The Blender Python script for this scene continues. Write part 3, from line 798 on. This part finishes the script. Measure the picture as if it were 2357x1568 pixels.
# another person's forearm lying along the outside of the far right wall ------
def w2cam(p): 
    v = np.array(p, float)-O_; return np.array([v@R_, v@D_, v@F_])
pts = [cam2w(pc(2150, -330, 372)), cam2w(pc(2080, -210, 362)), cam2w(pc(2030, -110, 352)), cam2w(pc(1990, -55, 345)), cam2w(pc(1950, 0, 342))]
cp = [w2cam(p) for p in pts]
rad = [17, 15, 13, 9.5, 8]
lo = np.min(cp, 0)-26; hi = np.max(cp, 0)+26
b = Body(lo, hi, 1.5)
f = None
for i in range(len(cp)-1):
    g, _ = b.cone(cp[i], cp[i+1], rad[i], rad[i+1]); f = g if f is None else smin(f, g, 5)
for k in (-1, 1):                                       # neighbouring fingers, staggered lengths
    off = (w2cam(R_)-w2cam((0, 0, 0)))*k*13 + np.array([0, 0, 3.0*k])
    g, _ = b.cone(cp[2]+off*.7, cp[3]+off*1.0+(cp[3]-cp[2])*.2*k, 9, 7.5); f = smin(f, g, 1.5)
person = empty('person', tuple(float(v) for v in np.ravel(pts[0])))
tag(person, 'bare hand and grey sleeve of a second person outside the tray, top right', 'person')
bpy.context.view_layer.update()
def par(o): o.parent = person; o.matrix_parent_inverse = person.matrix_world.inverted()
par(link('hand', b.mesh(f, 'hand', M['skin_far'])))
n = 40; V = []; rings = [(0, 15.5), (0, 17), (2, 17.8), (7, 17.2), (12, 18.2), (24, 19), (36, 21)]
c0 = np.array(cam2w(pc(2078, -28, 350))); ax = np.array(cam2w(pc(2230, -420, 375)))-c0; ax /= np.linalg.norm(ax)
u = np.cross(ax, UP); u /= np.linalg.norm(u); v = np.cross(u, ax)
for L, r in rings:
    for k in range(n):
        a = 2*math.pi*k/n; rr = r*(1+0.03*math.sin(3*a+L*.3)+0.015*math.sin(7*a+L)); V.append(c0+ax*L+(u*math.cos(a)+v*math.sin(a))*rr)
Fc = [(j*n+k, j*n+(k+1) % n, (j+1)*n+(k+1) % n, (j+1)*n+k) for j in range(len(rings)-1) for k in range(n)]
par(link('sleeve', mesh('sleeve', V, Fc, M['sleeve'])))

——

Task to carry out: Extract the whole listing, character for character.

Task result:
The Blender Python script for this scene continues. Write part 3, from line 798 on. This part finishes the script. Measure the picture as if it were 2357x1568 pixels.
# another person's forearm lying along the outside of the far right wall ------
def w2cam(p): 
    v = np.array(p, float)-O_; return np.array([v@R_, v@D_, v@F_])
pts = [cam2w(pc(2150, -330, 372)), cam2w(pc(2080, -210, 362)), cam2w(pc(2030, -110, 352)), cam2w(pc(1990, -55, 345)), cam2w(pc(1950, 0, 342))]
cp = [w2cam(p) for p in pts]
rad = [17, 15, 13, 9.5, 8]
lo = np.min(cp, 0)-26; hi = np.max(cp, 0)+26
b = Body(lo, hi, 1.5)
f = None
for i in range(len(cp)-1):
    g, _ = b.cone(cp[i], cp[i+1], rad[i], rad[i+1]); f = g if f is None else smin(f, g, 5)
for k in (-1, 1):                                       # neighbouring fingers, staggered lengths
    off = (w2cam(R_)-w2cam((0, 0, 0)))*k*13 + np.array([0, 0, 3.0*k])
    g, _ = b.cone(cp[2]+off*.7, cp[3]+off*1.0+(cp[3]-cp[2])*.2*k, 9, 7.5); f = smin(f, g, 1.5)
person = empty('person', tuple(float(v) for v in np.ravel(pts[0])))
tag(person, 'bare hand and grey sleeve of a second person outside the tray, top right', 'person')
bpy.context.view_layer.update()
def par(o): o.parent = person; o.matrix_parent_inverse = person.matrix_world.inverted()
par(link('hand', b.mesh(f, 'hand', M['skin_far'])))
n = 40; V = []; rings = [(0, 15.5), (0, 17), (2, 17.8), (7, 17.2), (12, 18.2), (24, 19), (36, 21)]
c0 = np.array(cam2w(pc(2078, -28, 350))); ax = np.array(cam2w(pc(2230, -420, 375)))-c0; ax /= np.linalg.norm(ax)
u = np.cross(ax, UP); u /= np.linalg.norm(u); v = np.cross(u, ax)
for L, r in rings:
    for k in range(n):
        a = 2*math.pi*k/n; rr = r*(1+0.03*math.sin(3*a+L*.3)+0.015*math.sin(7*a+L)); V.append(c0+ax*L+(u*math.cos(a)+v*math.sin(a))*rr)
Fc = [(j*n+k, j*n+(k+1) % n, (j+1)*n+(k+1) % n, (j+1)*n+k) for j in range(len(rings)-1) for k in range(n)]
par(link('sleeve', mesh('sleeve', V, Fc, M['sleeve'])))